Il norvegese Jens Stoltenberg lascerà l’incarico poco dopo la scadenza del suo mandato. Via al ‘toto-nomi’
Il segretario generale della Nato Jens Stoltenberg lascerà la carica pochi mesi dopo la scadenza naturale dell’attuale mandato – fine settembre – per assumere la dirigenza della Banca Centrale norvegese, tornando così a occuparsi di economia (che ha studiato all’università). L’addio di Stoltenberg, in carica dal 2014, apre la partita della successione alla guida dell’Alleanza, proprio nel bel mezzo della crisi con la Russia e il timore che Mosca possa invadere l’Ucraina (aspirante membro Nato).
Il segretario generale solitamente viene scelto pescando tra alte figure politiche dei Paesi membri della Nato, e tradizionalmente viene dall’Europa. La selezione avviene attraverso consultazioni diplomatiche informali tra gli alleati, che propongono i propri candidati: nessuna decisione è confermata fino a quando non si raggiunge il consenso. Il segretario resta in carica per quattro anni, estendibili di comune accordo.
Stoltenberg, economista di formazione ed ex leader del partito laburista, è stato primo ministro della Norvegia (2000-01 e 2005-13) prima di diventare capo della Nato l’anno successivo; è stato anche ministro delle Finanze e ministro dell’Energia.

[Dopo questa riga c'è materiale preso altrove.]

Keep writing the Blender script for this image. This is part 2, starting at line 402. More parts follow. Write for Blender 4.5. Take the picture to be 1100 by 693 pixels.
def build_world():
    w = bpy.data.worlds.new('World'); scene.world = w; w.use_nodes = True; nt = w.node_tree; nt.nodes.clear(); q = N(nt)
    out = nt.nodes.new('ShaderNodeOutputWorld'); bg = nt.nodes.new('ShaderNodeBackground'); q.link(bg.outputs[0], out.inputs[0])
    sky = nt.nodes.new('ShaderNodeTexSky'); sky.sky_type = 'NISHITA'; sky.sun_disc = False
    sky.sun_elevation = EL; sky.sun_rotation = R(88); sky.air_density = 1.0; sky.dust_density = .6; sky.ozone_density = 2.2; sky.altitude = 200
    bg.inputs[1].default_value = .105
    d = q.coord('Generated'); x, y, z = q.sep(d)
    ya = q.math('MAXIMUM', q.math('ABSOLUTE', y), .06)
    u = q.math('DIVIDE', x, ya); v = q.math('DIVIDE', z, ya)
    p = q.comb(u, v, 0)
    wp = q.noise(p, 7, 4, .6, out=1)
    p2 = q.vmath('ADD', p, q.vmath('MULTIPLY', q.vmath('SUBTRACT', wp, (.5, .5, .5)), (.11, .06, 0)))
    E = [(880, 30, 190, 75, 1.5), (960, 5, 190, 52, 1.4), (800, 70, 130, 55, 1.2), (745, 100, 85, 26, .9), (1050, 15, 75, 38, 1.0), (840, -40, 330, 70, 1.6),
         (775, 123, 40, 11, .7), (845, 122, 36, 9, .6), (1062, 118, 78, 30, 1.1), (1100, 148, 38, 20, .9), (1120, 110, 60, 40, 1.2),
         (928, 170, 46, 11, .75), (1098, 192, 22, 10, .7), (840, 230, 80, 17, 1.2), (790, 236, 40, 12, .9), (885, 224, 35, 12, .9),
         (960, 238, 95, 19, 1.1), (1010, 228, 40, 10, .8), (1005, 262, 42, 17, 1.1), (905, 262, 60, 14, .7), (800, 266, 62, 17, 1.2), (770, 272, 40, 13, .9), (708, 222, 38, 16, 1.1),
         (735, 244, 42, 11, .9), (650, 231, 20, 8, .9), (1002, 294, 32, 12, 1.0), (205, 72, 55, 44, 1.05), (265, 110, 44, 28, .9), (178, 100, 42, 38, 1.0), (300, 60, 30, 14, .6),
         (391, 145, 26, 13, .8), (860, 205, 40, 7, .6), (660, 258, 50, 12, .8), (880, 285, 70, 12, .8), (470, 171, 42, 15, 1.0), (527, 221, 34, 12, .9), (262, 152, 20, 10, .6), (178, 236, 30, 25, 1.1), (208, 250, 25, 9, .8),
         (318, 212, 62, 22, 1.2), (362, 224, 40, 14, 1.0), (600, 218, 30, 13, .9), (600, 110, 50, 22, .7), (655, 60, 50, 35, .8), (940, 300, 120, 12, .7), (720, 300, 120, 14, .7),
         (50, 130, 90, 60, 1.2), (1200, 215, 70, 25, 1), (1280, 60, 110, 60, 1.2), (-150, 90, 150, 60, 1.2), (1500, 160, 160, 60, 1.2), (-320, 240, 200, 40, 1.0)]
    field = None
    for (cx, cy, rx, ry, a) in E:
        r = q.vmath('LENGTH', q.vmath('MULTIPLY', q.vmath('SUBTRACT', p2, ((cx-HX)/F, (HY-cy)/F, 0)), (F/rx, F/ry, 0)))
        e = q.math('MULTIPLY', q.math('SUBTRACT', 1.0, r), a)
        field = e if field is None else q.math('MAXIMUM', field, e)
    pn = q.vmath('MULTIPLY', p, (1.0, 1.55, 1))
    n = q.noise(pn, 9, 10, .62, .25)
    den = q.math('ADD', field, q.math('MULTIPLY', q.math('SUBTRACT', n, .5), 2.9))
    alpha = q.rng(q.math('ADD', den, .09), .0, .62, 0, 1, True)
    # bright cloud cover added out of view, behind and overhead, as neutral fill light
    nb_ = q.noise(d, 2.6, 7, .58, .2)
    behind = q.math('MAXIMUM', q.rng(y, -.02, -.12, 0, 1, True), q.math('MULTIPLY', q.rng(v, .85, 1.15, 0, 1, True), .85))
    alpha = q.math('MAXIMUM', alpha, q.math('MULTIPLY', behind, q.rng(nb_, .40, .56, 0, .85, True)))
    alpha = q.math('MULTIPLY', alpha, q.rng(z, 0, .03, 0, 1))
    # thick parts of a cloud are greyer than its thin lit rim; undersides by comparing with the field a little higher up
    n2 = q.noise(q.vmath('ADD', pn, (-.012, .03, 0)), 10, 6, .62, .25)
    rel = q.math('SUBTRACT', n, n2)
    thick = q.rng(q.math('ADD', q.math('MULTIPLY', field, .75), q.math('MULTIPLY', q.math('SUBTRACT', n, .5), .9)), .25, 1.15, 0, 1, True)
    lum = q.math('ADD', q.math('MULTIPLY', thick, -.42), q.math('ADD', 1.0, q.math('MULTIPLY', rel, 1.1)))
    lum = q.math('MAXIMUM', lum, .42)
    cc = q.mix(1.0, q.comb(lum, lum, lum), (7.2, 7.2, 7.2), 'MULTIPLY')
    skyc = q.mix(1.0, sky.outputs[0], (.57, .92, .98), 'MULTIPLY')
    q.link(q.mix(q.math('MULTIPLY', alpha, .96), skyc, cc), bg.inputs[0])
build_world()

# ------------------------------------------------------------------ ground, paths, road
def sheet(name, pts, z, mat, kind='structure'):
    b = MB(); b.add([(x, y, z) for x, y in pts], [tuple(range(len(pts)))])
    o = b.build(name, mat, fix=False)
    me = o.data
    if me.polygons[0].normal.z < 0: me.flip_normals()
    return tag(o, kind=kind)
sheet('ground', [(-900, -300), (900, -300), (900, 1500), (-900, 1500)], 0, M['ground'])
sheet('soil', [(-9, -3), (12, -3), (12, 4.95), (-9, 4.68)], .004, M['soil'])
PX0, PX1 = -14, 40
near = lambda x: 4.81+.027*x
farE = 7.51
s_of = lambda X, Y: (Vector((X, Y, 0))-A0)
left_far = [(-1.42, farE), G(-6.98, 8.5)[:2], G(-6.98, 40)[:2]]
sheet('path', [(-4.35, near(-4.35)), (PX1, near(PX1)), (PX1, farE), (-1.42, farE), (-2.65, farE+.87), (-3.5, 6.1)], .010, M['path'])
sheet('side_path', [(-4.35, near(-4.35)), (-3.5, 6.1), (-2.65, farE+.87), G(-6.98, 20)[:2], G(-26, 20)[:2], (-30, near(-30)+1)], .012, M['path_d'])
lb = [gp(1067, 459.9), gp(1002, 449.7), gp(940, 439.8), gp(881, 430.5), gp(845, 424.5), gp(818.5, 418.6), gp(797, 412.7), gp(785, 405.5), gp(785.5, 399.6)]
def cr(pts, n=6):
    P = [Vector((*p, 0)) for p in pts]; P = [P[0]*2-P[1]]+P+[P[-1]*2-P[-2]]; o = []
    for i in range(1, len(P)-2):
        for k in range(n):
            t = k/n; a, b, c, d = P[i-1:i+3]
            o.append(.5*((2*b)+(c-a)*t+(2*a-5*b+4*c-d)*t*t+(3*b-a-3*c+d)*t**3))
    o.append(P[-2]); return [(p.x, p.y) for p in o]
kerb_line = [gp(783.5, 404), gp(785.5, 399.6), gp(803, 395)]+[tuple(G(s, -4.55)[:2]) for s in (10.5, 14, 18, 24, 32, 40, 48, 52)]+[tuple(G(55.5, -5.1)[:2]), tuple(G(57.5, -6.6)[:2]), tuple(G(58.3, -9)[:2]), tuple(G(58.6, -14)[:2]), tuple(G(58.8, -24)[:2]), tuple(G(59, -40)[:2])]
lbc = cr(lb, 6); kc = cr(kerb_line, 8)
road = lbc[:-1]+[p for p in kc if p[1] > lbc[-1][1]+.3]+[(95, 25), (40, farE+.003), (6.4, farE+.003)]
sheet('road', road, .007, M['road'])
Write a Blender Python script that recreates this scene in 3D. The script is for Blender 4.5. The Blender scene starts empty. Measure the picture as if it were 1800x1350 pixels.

Per quanto riguarda il toto-nomi, a Bruxelles il chiacchiericcio va avanti da mesi e sono spuntate già diverse opzioni. Londra vorrebbe riaffermare la propria centralità nell’Alleanza, soprattutto ora che, con la Brexit, è fuori dai giochi europei. Si è dunque parlato dell’ex ministro degli Esteri William Hague e dell’ex premier Theresa May. La Gran Bretagna però ha espresso nel tempo tre segretari generali e ora l’Alleanza conta ben 30 Paesi. Una possibilità dunque è quella di dar spazio al blocco orientale, il che lancerebbe al contempo un segnale alla Russia (nonché agli aspiranti membri). Non solo. C’è chi parla di ammodernare la Nato e dunque riservare il posto di vertice a una donna. Se dovesse passare questa linea, i nomi più quotati – stando a Politico – dovrebbero essere quelli di Kolinda Grabar-Kitarović (ex presidente della Croazia), Dalia Grybauskaitė (ex presidente della Lituania) e l’attuale presidente estone Kersti Kaljulaid. Anche l’Italia ha però alcune carte da giocare. Per ora ha espresso solo un segretario generale, Manlio Brosio (dal 1964 al 1971), e dopo la scomparsa di David Sassoli è priva di cariche di peso. La Francia, che vuole tenere fuori dalla porta i britannici, soprattutto dopo lo sgarbo di Aukus, potrebbe allearsi con Roma, anche per dare un segnale d’importanza al fronte Mediterraneo.
Non è nemmeno chiaro se si voglia chiudere in tempo per il summit di Madrid di fine giugno oppure licenziare la strategia 2030, e solo in seguito aprire la pratica successione.